━━ Input for this task

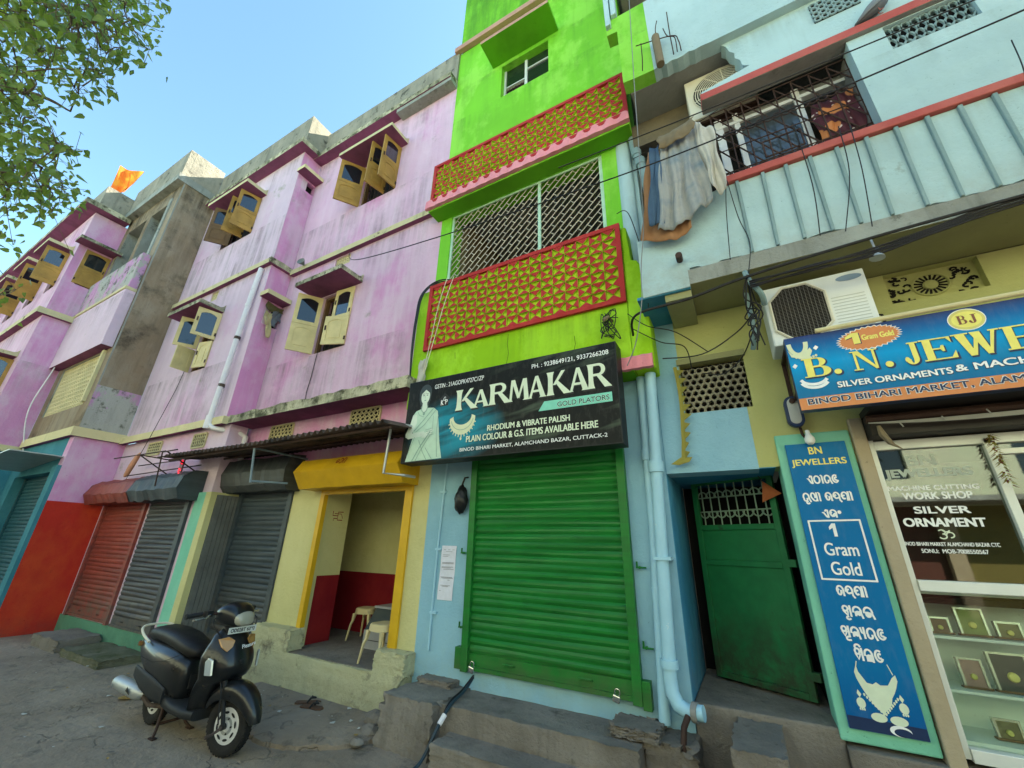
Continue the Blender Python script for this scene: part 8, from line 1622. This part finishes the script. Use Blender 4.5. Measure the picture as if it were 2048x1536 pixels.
for p in tips:
    h = min(nodes, key=lambda v: (v-p).length); nodes.append(p); mid = h.lerp(p, .5)+Vector((q.uniform(-.05, .05), q.uniform(-.05, .05), .03)); tw = spline([h, mid, p], 4); mbl.tube(tw, [.008-.005*i/(len(tw)-1) for i in range(len(tw))], 4)
    for k in range(q.randint(6, 11)):
        c = p+Vector((q.gauss(0, .11), q.gauss(0, .11), q.gauss(-.03, .11))); L = q.uniform(.05, .085); wd = L*q.uniform(.72, .92)
        ax = Vector((q.gauss(0, .7), q.gauss(0, .7), -q.uniform(.3, 1.1))).normalized(); sd = ax.cross(Vector((q.gauss(0, 1), q.gauss(0, 1), q.gauss(0, .6)))).normalized(); nn = ax.cross(sd)
        f = lambda a, b_, e=0: c+ax*(a*L)+sd*(b_*wd)+nn*(e*L)
        leafs.mesh([f(0, 0), f(-.06, .28, .10), f(.22, .5, .14), f(.55, .36, .09), f(1.12, 0, .02), f(.55, -.36, .09), f(.22, -.5, .14), f(-.06, -.28, .10), f(.5, 0)], ((0, 1, 2, 8), (2, 3, 8), (3, 4, 8), (4, 5, 8), (5, 6, 8), (6, 7, 0, 8)))
        if k % 3 == 0: leafs.tube([p, c], .0025, 3, 1)
mbl.build('limbs', 'bark', tr_, smooth=True, sharp=180); leafs.build('crown', ['leaf', 'bark'], tr_)
# ================================================================== HOUSE ACROSS THE STREET (shows in the shop glass, throws daylight back)
oh = thing('facing_house', 'pale mint house across the street reflected in the shop glass', 'building', (0, -15, 0))
OP = lambda u, d, w: (u, -15.0-d, w)
M['facing'] = plaster('pale_mint_plaster', (.64, .66, .48), (.56, .62, .44), (.45, .65), .8, (.4, .46, .4), (.58, .74), bump=.2)
hl = [(x, x+1.3, z, z+1.4) for z in (1.0, 4.2, 7.4) for x in range(-24, 26, 4)]
mb = MB(); mb.wall(OP, -34, 30, 3.3, 10, .3, [h for h in hl if h[2] > 3]); mb.build('wall', 'facing', oh)
for k in range(16):
    x = -34+4*k; mb = MB(); mb.box(x, x+3.6, .3, .4, 0, 3.3, T=OP); mb.build('shop_opening', flat('dim_shop_%s' % 'abcd'[k % 4], ((.03, .03, .03), (.10, .03, .02), (.16, .13, .03), (.03, .06, .09))[k % 4]), oh)
    mb = MB(); mb.box(x+3.6, x+4, 0, .5, 0, 3.3, T=OP); mb.build('pillar', 'tan', oh)
for h in hl:
    if h[2] < 3: continue
    mb = MB(); mb.box(h[0], h[1], .2, .3, h[2], h[3], T=OP); mb.build('window', 'pane', oh)
mb = MB(); mb.box(-34, 30, -1.6, 0, 3.3, 3.45, T=OP); mb.box(-34, 30, -.5, 0, 9.9, 10.1, T=OP); mb.build('canopy', 'concrete', oh)
# daylight blockers: roofs and rear walls of the two right-hand houses
mb = MB(); mb.box(-3.5, -.5, .26, 8, 13.8, 14); mb.box(-3.5, -.5, 7.9, 8.1, 0, 14); mb.build('roof', 'concrete', gb)
mb = MB(); mb.box(-.49, XR, .3, 8, 13.8, 14); mb.box(-.49, XR, 7.9, 8.1, 0, 14); mb.box(XR-.1, XR+.1, -.6, 8, 0, 14); mb.box(-.48, XR, .26, 1.3, 3.96, 4.12); mb.build('roof', 'concrete', tb)
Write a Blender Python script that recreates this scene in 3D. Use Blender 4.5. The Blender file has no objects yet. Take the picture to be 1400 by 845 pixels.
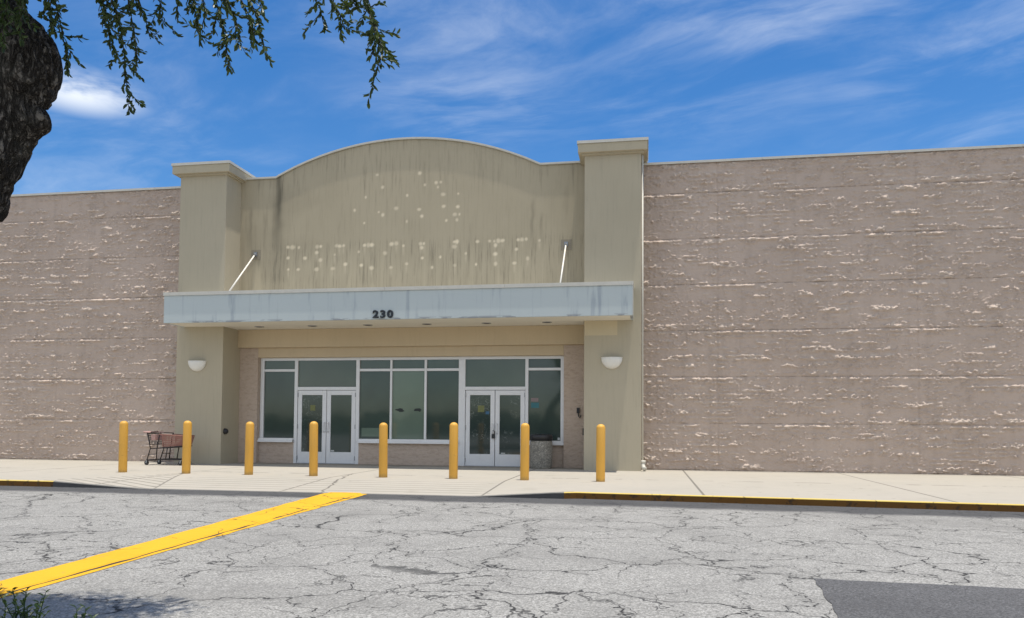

━━━━

What you have to do – Copy out every line of the material above exactly, skipping the pictures.

Task solution –
Continue the Blender Python script for this scene: part 8, from line 1622. This part finishes the script. Use Blender 4.5. Measure the picture as if it were 2048x1536 pixels.
for p in tips:
    h = min(nodes, key=lambda v: (v-p).length); nodes.append(p); mid = h.lerp(p, .5)+Vector((q.uniform(-.05, .05), q.uniform(-.05, .05), .03)); tw = spline([h, mid, p], 4); mbl.tube(tw, [.008-.005*i/(len(tw)-1) for i in range(len(tw))], 4)
    for k in range(q.randint(6, 11)):
        c = p+Vector((q.gauss(0, .11), q.gauss(0, .11), q.gauss(-.03, .11))); L = q.uniform(.05, .085); wd = L*q.uniform(.72, .92)
        ax = Vector((q.gauss(0, .7), q.gauss(0, .7), -q.uniform(.3, 1.1))).normalized(); sd = ax.cross(Vector((q.gauss(0, 1), q.gauss(0, 1), q.gauss(0, .6)))).normalized(); nn = ax.cross(sd)
        f = lambda a, b_, e=0: c+ax*(a*L)+sd*(b_*wd)+nn*(e*L)
        leafs.mesh([f(0, 0), f(-.06, .28, .10), f(.22, .5, .14), f(.55, .36, .09), f(1.12, 0, .02), f(.55, -.36, .09), f(.22, -.5, .14), f(-.06, -.28, .10), f(.5, 0)], ((0, 1, 2, 8), (2, 3, 8), (3, 4, 8), (4, 5, 8), (5, 6, 8), (6, 7, 0, 8)))
        if k % 3 == 0: leafs.tube([p, c], .0025, 3, 1)
mbl.build('limbs', 'bark', tr_, smooth=True, sharp=180); leafs.build('crown', ['leaf', 'bark'], tr_)
# ================================================================== HOUSE ACROSS THE STREET (shows in the shop glass, throws daylight back)
oh = thing('facing_house', 'pale mint house across the street reflected in the shop glass', 'building', (0, -15, 0))
OP = lambda u, d, w: (u, -15.0-d, w)
M['facing'] = plaster('pale_mint_plaster', (.64, .66, .48), (.56, .62, .44), (.45, .65), .8, (.4, .46, .4), (.58, .74), bump=.2)
hl = [(x, x+1.3, z, z+1.4) for z in (1.0, 4.2, 7.4) for x in range(-24, 26, 4)]
mb = MB(); mb.wall(OP, -34, 30, 3.3, 10, .3, [h for h in hl if h[2] > 3]); mb.build('wall', 'facing', oh)
for k in range(16):
    x = -34+4*k; mb = MB(); mb.box(x, x+3.6, .3, .4, 0, 3.3, T=OP); mb.build('shop_opening', flat('dim_shop_%s' % 'abcd'[k % 4], ((.03, .03, .03), (.10, .03, .02), (.16, .13, .03), (.03, .06, .09))[k % 4]), oh)
    mb = MB(); mb.box(x+3.6, x+4, 0, .5, 0, 3.3, T=OP); mb.build('pillar', 'tan', oh)
for h in hl:
    if h[2] < 3: continue
    mb = MB(); mb.box(h[0], h[1], .2, .3, h[2], h[3], T=OP); mb.build('window', 'pane', oh)
mb = MB(); mb.box(-34, 30, -1.6, 0, 3.3, 3.45, T=OP); mb.box(-34, 30, -.5, 0, 9.9, 10.1, T=OP); mb.build('canopy', 'concrete', oh)
# daylight blockers: roofs and rear walls of the two right-hand houses
mb = MB(); mb.box(-3.5, -.5, .26, 8, 13.8, 14); mb.box(-3.5, -.5, 7.9, 8.1, 0, 14); mb.build('roof', 'concrete', gb)
mb = MB(); mb.box(-.49, XR, .3, 8, 13.8, 14); mb.box(-.49, XR, 7.9, 8.1, 0, 14); mb.box(XR-.1, XR+.1, -.6, 8, 0, 14); mb.box(-.48, XR, .26, 1.3, 3.96, 4.12); mb.build('roof', 'concrete', tb)
Write a Blender Python script that recreates this scene in 3D. Use Blender 4.5. The Blender file has no objects yet. Take the picture to be 1400 by 845 pixels.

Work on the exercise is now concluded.